ユーザー置き去りの著作権攻防戦

http://www.asahi.com/tech/apc/040729.html

やや長いですが、おもしろい記事です。

日本レコード協会は昨秋、東京近郊の12〜69歳 1200人を対象に、過去半年間に何枚のCD-R/RWに音楽をコピーしたかを聞き、1人当たり1.33枚と算出。全国の人口当たりに直して年間約2億5800万枚のCD-R/RWに音楽がコピーされていると試算した。東京近郊の調査を日本全国に当てはめるのが妥当かどうかはともかく、大変な数字であるには違いない。
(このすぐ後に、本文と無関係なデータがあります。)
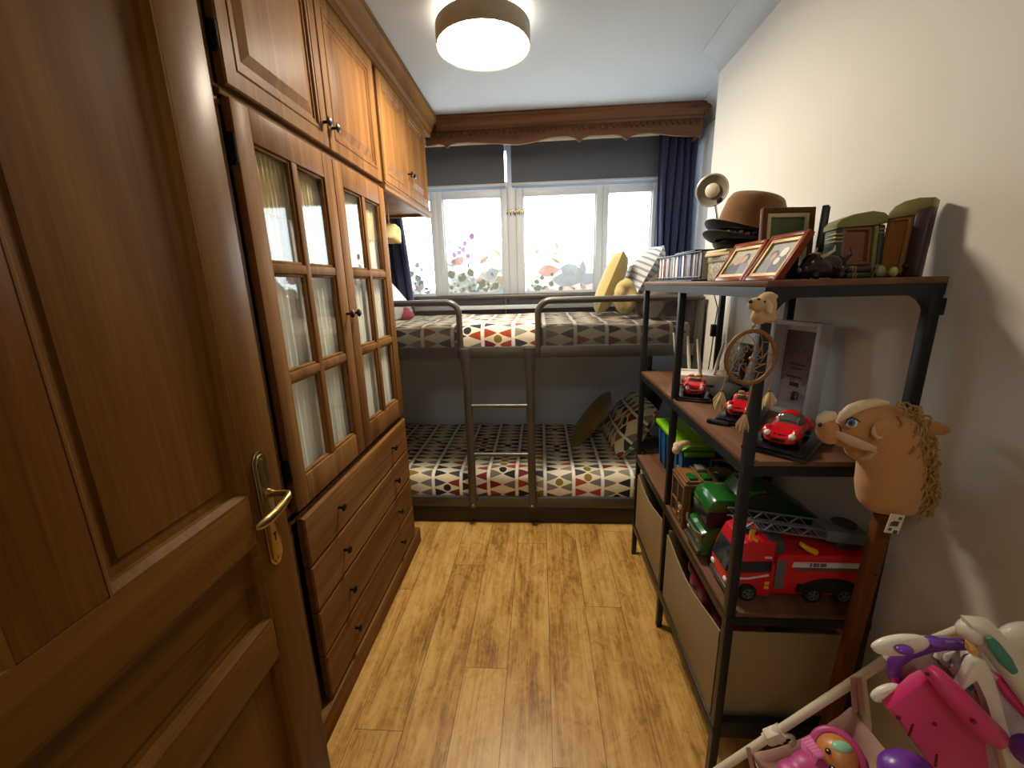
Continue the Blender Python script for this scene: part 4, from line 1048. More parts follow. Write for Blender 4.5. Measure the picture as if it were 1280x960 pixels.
# ---------------------------------------------------------------- on top of the shelving unit
TZ = 1.378
tints = ['d8d4cc', 'b84850', 'e8e0d0', '94303c', 'd8b0a8', '7880a0', '98a0b4', '6c7494', 'cfcabc', 'e2e2e0', 'b0b4bc', '5868a8', '46559a', 'dadada', '6c5a64', '7c6c74', '4c4450', '5e5058', '8a8078', '443c44', '6e6458', '36303a']
clear_case = pm('clear_case_plastic', 'c4c8cc', .1)
y = 1.862; k = 0
while y > 1.44:
    t = .0172 if k % 5 else .0205
    hgt = .0925 if k % 4 else .0955
    cd = thing('disc_case', '%s-spined disc case, %s in the row on the top shelf' % (
        ('white', 'red', 'cream', 'crimson', 'pale pink', 'slate blue', 'light blue', 'dusty blue', 'beige', 'silver', 'grey', 'bright blue', 'royal blue', 'pale grey', 'mauve', 'dusty mauve', 'dark plum', 'plum', 'taupe', 'charcoal', 'olive brown', 'near black')[k],
        ('first from the bed', 'second from the bed', 'third from the bed', 'fourth from the bed', 'fifth from the bed', 'sixth from the bed', 'seventh from the bed', 'eighth from the bed', 'ninth from the bed', 'tenth from the bed', 'eleventh from the bed', 'twelfth from the bed', 'twelfth from the hats', 'eleventh from the hats', 'tenth from the hats', 'ninth from the hats', 'eighth from the hats', 'seventh from the hats', 'sixth from the hats', 'fifth from the hats', 'fourth from the hats', 'third from the hats')[k]),
        'disc case', (.58, y-t/2, TZ+.006), 'disc cases in a row on the top shelf')
    x0 = .514+.002*math.sin(k*2.3)+(1.862-y)*.07
    b = MB(); b.box(x0+.0015, x0+.125, y-t+.0008, y-.0008, TZ+.0065, TZ+hgt, .001); part('case', b, clear_case, cd)
    g = pm('spine_print_%s' % tints[k], tints[k], .4, 0, .35, 90)
    b = MB(); b.box(x0, x0+.003, y-t+.0016, y-.0016, TZ+.008, TZ+hgt-.002); part('spine', b, g, cd)
    y -= t+.0006; k += 1
    if k >= 22: break
ck_end = y
b = MB(); r_ = thing('disc_rack', 'black wire rack holding the row of discs on top of the shelf', 'rack', (.58, 1.68, TZ))
b.box(.507, .672, ck_end-.006, 1.870, TZ+.0005, TZ+.0055)
for yy in (ck_end-.004, 1.867): xo = .027 if yy < 1.6 else 0; b.tube([(.509+xo, yy, TZ+.003), (.509+xo, yy, TZ+.097), (.640+xo, yy, TZ+.097), (.640+xo, yy, TZ+.003)], .0022, 8)
b.tube([(.536, ck_end-.004, TZ+.014), (.509, 1.867, TZ+.014)], .003, 8); b.tube([(.536, ck_end-.004, TZ+.096), (.509, 1.867, TZ+.096)], .003, 8)
part('wire_frame', b, black_metal, r_)
b = MB(); b.box(.530, .670, 1.50, 1.72, TZ+.1, TZ+.105, .001)
solo('black_notebook', b, black_plastic, 'thin black notebook lying flat on the row of discs', 'notebook', (.60, 1.61, TZ+.1))

def floral():
    g = G('floral_paper'); v = g.coord(); vo = g.node('ShaderNodeTexVoronoi', {'Vector': v, 'Scale': 70.0})
    g.pr(g.mix(.6, g.ramp(vo.outputs[0], [(.1, '8a7a48'), (.3, 'b0a478'), (.6, '6c6a40')]), g.ramp(g.noise(v, 120, 2), [(.4, '5c5434'), (.6, 'c8bc94')])), .6); return g.m
fb = thing('patterned_box', 'small box with olive floral paper behind the photo frames', 'box', (.60, 1.385, TZ))
b = MB(); b.box(.552, .712, 1.29, 1.435, TZ, TZ+.058, .003); part('box_base', b, floral(), fb)
b = MB(); b.box(.549, .715, 1.287, 1.438, TZ+.056, TZ+.074, .003); part('box_lid', b, floral(), fb)
b = MB(); b.box(-.085, .085, -.06, .06, 0, .010, .002, T=T4((.625, 1.37, TZ+.0745), 0, 0, 12)); b.box(-.083, .08, -.058, .058, .0105, .018, .002, T=T4((.625, 1.37, TZ+.0745), 0, 0, 7))
solo('card_stack', b, pm('cream_card', 'd8c89c', .7), 'cream cards under the hats', 'cards', (.625, 1.37, TZ+.0745))
HZ = TZ+.0935
def hat(name, lb, mats, loc, rx, ry, rz, rb, rc, hc, brim_up=.012, dent=True, band=None, sq=.86):
    T = T4(loc, rx, ry, rz); r = thing(name, lb, 'hat', loc)
    b = MB(); n = 40
    prof = [(rb, brim_up), (rb-.002, brim_up+.003), ((rb+rc)/2, .004), (rc+.004, .004), (rc, .012), (rc*.97, hc*.45), (rc*.90, hc*.82), (rc*.80, hc*.97), (rc*.60, hc*1.0), (rc*.35, hc*.93), (.002, hc*.88 if dent else hc)]
    if not dent: prof = [(rb, brim_up), (rb-.002, brim_up+.003), ((rb+rc)/2, .004), (rc+.004, .004), (rc, .010), (rc*.95, hc*.5), (rc*.80, hc*.85), (rc*.5, hc*.98), (.002, hc)]
    def p(r_, z, a, under=0):
        s_ = 1+.06*math.cos(2*a)
        zz = z + (.010*math.cos(2*a) if r_ > rc*1.05 else 0)*(r_-rc)/(rb-rc+1e-6)
        return T @ Vector((r_*math.cos(a)*s_, r_*math.sin(a)*sq, zz))
    P = prof
    b.surf(lambda a, t: p(*P[round(t*(len(P)-1))], 2*math.pi*a), n, len(P)-1, closed_u=True)
    part('crown', b, mats[0], r, ang=70)
    b = MB(); U = [(rb, brim_up), ((rb+rc)/2, -.001), (rc-.002, -.001), (rc-.010, .02), (rc*.8, hc*.8), (.002, hc*.84)]
    b.surf(lambda a, t: p(*U[round(t*(len(U)-1))], 2*math.pi*a), n, len(U)-1, closed_u=True); part('brim_underside', b, mats[1], r, ang=70)
    if band:
        b = MB(); b.surf(lambda a, t: p(rc+.0025, .006+.024*t, 2*math.pi*a), n, 2, closed_u=True); part('hat_band', b, band, r)
    return r
suede = fabric('brown_suede', '7c5630', 90, .9, .18, .3); felt_dark = fabric('dark_felt', '1e1a1c', 200)
plait = stripes('plaited_band', '2c1c14', 'b8a890', .01)
hat('cap', 'dark felt cap at the bottom of the hat stack', (felt_dark, felt_dark), (.645, 1.382, HZ+.003), 0, 2, 0, .098, .088, .028, .004, False)
h2 = hat('hat', 'dark leather hat with a plaited band in the middle of the stack', (fabric('dark_leather', '33241c', 100, .5), felt_dark), (.642, 1.385, HZ+.019), 0, 8, 10, .130, .092, .032, .008, False)
b = MB()
for k in range(36):
    a = 2*math.pi*k/36; q = T4((.642, 1.385, HZ+.019), 0, 8, 10) @ Vector((.102*math.cos(a)*1.06, .102*math.sin(a)*.86, .013+.003*(k % 2))); b.ell(q, (.009, .0045, .0045), T=Euler((0, 0, a+1.0)).to_matrix(), nu=8, nv=6)
part('beaded_band', b, pm('pale_beads', 'b0a490', .4), h2)
hat('hat', 'tall brown suede hat on top of the hat stack', (suede, felt_dark), (.640, 1.385, HZ+.040), -3, 14, 0, .124, .090, .115, .008, True, sq=.90)

# clip lamp with round head
dl_ = thing('desk_lamp', 'small silver gooseneck lamp with a round head behind the hats', 'lamp', (.715, 1.80, TZ))
b = MB(); b.lathe([(.045, TZ), (.045, TZ+.008), (.040, TZ+.014), (.012, TZ+.018), (.001, TZ+.018)], 30, T=Matrix.Translation((.715, 1.80, 0))); part('base', b, white_plastic, dl_)
hc = at(890, 238, 1, 1.76); nrm = (Vector((-.62, -1.0, -.10))).normalized()
b = MB(); back = hc - nrm*.035
b.tube([(.715, 1.80, TZ+.015), (.717, 1.80, TZ+.09), (.712, 1.795, 1.55), (.712, 1.79, 1.60), (.702, 1.79, 1.645), tuple(back+Vector((.008, .006, -.035))), tuple(back)], .0055, 12); part('gooseneck', b, chrome, dl_)
Mh = nrm.to_track_quat('Z', 'Y').to_matrix().to_4x4(); Mh.translation = hc
b = MB(); b.lathe([(.001, -.036), (.030, -.036), (.050, -.028), (.058, -.010), (.060, .002), (.057, .004), (.054, .0), (.050, -.012), (.001, -.014)], 40, T=Mh); hd = part('lamp_head', b, pm('silver_lamp_head', 'c4c2bc', .3, .6), dl_)
b = MB(); b.lathe([(.026, -.012), (.055, -.001), (.056, .001)], 40, T=Mh, cap=False); part('reflector', b, pm('taupe_reflector', '7a7062', .5), hd)
b = MB(); b.lathe([(.001, .004), (.018, .003), (.026, -.003), (.027, -.012)], 30, T=Mh, cap=False); part('bulb', b, pm('unlit_bulb', 'd8cfb4', .4), hd)
b = MB(); b.box(.020, .036, -.048, -.030, -.006, .006, .002, T=Mh); part('switch', b, black_plastic, hd)
b = MB(); cw = [(.745, 1.835, TZ+.004), (.760, 1.925, TZ-.01), at(897, 385, 1, 1.94), at(893, 410, 1, 1.94), at(889, 440, 1, 1.94), at(884, 470, 1, 1.94)]
b.tube([tuple(q) for q in cw], .0025, 8); cb = part('power_cord', b, black_plastic, dl_)
q = at(892, 413, 1, 1.94); b = MB(); b.box(q.x-.012, q.x+.012, 1.928, 1.952, q.z-.028, q.z+.028, .004); part('cord_switch', b, black_plastic, cb)

# photo frames leaning back
gold_mat = pm('gold_mat', 'b8985c', .45, .2); photo_bg = pm('photo_paper_a', 'b8b098', .4, 0, .3, 40)
skin_a = pm('printed_skin', 'b08468', .5); ink_d = pm('printed_dark', '2c2c34', .5); ink_w = pm('printed_white', 'd4d2cc', .5); ink_g = pm('printed_grey', '6c7078', .5, 0, .3, 60)
def photo_frame(lb, F, w_, h_, ft_, mat, people, bg, depth=.014, easel=True, inner=gold_mat):
    base = F.translation
    r = thing('photo_frame', lb, 'photo frame', base)
    b = MB()
    for q in ((0, ft_, 0, h_), (w_-ft_, w_, 0, h_), (ft_, w_-ft_, 0, ft_), (ft_, w_-ft_, h_-ft_, h_)): b.box(*q, -depth, 0, .002, T=F)
    part('frame', b, mat, r)
    b = MB(); i = ft_; g_ = ft_*.75
    for q in ((i, i+g_, i, h_-i), (w_-i-g_, w_-i, i, h_-i), (i+g_, w_-i-g_, i, i+g_), (i+g_, w_-i-g_, h_-i-g_, h_-i)): b.box(*q, -depth*.8, -.0025, .001, T=F)
    part('mount', b, inner, r)
    b = MB(); a0, a1, c0, c1 = i+g_, w_-i-g_, i+g_, h_-i-g_
    quad_uv(b, F, a0, a1, c0, c1, -.008, 0)
    z = -.0076
    for (cx, cy, rx, ry, m_) in people:
        n = 18; b.face([b.v(F @ Vector((a0+(a1-a0)*min(1, max(0, cx+rx*math.cos(2*math.pi*k/n))), c0+(c1-c0)*min(1, max(0, cy+ry*math.sin(2*math.pi*k/n))), z))) for k in range(n)], m_); z += .0002
    part('photo', b, [bg, skin_a, ink_d, ink_w, ink_g], r, recalc=False)
    b = MB(); b.box(.004, w_-.004, .004, h_-.004, -depth-.003, -depth, T=F)
    part('back_board', b, black_plastic, r)
    if easel:
        b = MB(); p = [F @ Vector((w_*.35, h_*.75, -depth-.003)), F @ Vector((w_*.65, h_*.75, -depth-.003))]
        nb = -Vector((F[0][2], F[1][2], 0)).normalized(); g0 = F @ Vector((w_*.30, 0, -depth)); g1 = F @ Vector((w_*.70, 0, -depth))
        g0 = g0+nb*.075; g1 = g1+nb*.075; g0.z = g1.z = TZ+.001
        vs = [b.v(x_) for x_ in (p[0], p[1], g1, g0)]; b.face(vs); e_ = bmesh.ops.solidify(b.bm, geom=b.bm.faces[:], thickness=.004)
        part('easel', b, black_plastic, r)
    return r
def leanF(c_near, c_far, lean_deg):
    c_near, c_far = Vector(c_near), Vector(c_far); u = (c_near-c_far).normalized(); v0 = Vector((0, 0, 1))
    n0 = u.cross(v0)
    v = (v0*math.cos(R(lean_deg)) - n0*math.sin(R(lean_deg))); n = u.cross(v)
    return FT(c_far, u, v, n), (c_near-c_far).length
def flipped(F, w_): return F
F, w_ = leanF((.515, .962, TZ+.001), (.508, 1.100, TZ+.001), 31)
photo_frame('red-wood photo frame nearest the shelf corner, showing a grey and white picture', F, w_, .122, .012, frame_red, [(.30, .20, .30, .35, 4), (.34, .62, .14, .16, 2), (.36, .56, .10, .13, 1), (.72, .22, .26, .38, 2), (.70, .68, .13, .15, 3), (.62, .40, .10, .12, 3)], pm('photo_grey_bg', '8c8a88', .4, 0, .3, 40))
F, w_ = leanF((.510, 1.106, TZ+.001), (.500, 1.262, TZ+.001), 30)
photo_frame('red-wood photo frame beside the disc cases, showing a couple', F, w_, .115, .012, frame_red, [(.62, .15, .34, .42, 4), (.30, .18, .28, .36, 2), (.34, .60, .16, .20, 1), (.62, .66, .15, .20, 2), (.60, .62, .11, .16, 1)], pm('photo_warm_bg', 'a8a488', .4, 0, .3, 40))
F, w_ = leanF((.722, 1.180, TZ+.001), (.582, 1.165, TZ+.001), 4)
photo_frame('brown upright photo frame behind the two red ones, with a green landscape', F, w_, .182, .014, frame_brown, [(.5, .15, .55, .32, 3), (.75, .2, .2, .25, 2)], pm('photo_green_bg', '4c5c34', .5, 0, .45, 25), inner=pm('cream_mount', 'c8bc98', .5))
F, w_ = leanF((.699, 1.140, TZ+.001), (.758, 1.238, TZ+.001), 1)
photo_frame('dark narrow frame turned edge-on beside the green landscape frame', F, w_, .176, .012, pm('dark_frame', '2c201a', .35), [], pm('photo_pale_bg', 'b4a894', .5), easel=False, inner=pm('pale_mount', 'a89c88', .4))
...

東京近郊の、それも1200人に過ぎない人を対象とした調査結果を、機械的に全国へあてはめるのは問題でしょう。「大変な数字であるには違いない」と驚く前に、「東京近郊の調査を日本全国に当てはめるのが妥当かどうかはともかく」という健全な疑問のほうを重視すべきでしょう。

つまり日本は、世界で最も厳しい規制を最も早く取り入れ、摘発も最も厳しい国の1つと言える。そのような日本だからこそ、先進的なサービスも世界で最も早く始まる――というのなら理解しやすい。だが現実は逆だ。iTunes Music Storeにみるように、安価で便利なサービスが他の先進国で始まっているにもかかわらず、日本は取り残されている。

権利権利と声高に叫んでいるだけでは儲からない、ということでしょうか。
権利侵害者がいなくなっても、気がついたら見渡すばかりの荒野でお客さんもいなくなった、では困ると思いますが。

例えばあるレコード会社の法務関係者は「私的複製は原則禁止し、一切の複製を有料化するべきだ」としている。
音楽出版社協会副会長も務める堀一貴ホリプロ副会長は「私的複製を一切禁じるのは非現実的」としながらも、「30条の『その他これに準ずる』の部分を、『著作者の利益を害さない範囲内』などと変える法改正を音楽業界として働きかけていくべきだ」と話す。

こういう議論をするなら、日本でも、アメリ著作権法のようなフェアユースを可能にする改正をすべきだ、という議論も深めるべきだと思いますね。

「消費者こそ最も重要な『関係者』のはず。消費者の代表が議論そのものに参加できない現状は非常に疑問です」と小熊さんは話している。

私も同感ですね。最近、弁護士も含め、「知財立国」などと言って、はしゃいでいる人が目立ちますが、権利を偏重、濫用して、顧客のことをきちんと考えないと、立国どころか「亡国」にしかならないでしょう。
大東亜共栄圏の建設」を提唱し、アジアの人々の迷惑を顧みず、慢心を重ねて自滅した戦前の日本の二の舞になりかねません。

ということで、私は、レッシグ教授の「フリーカルチャー」の続きを読むことにします。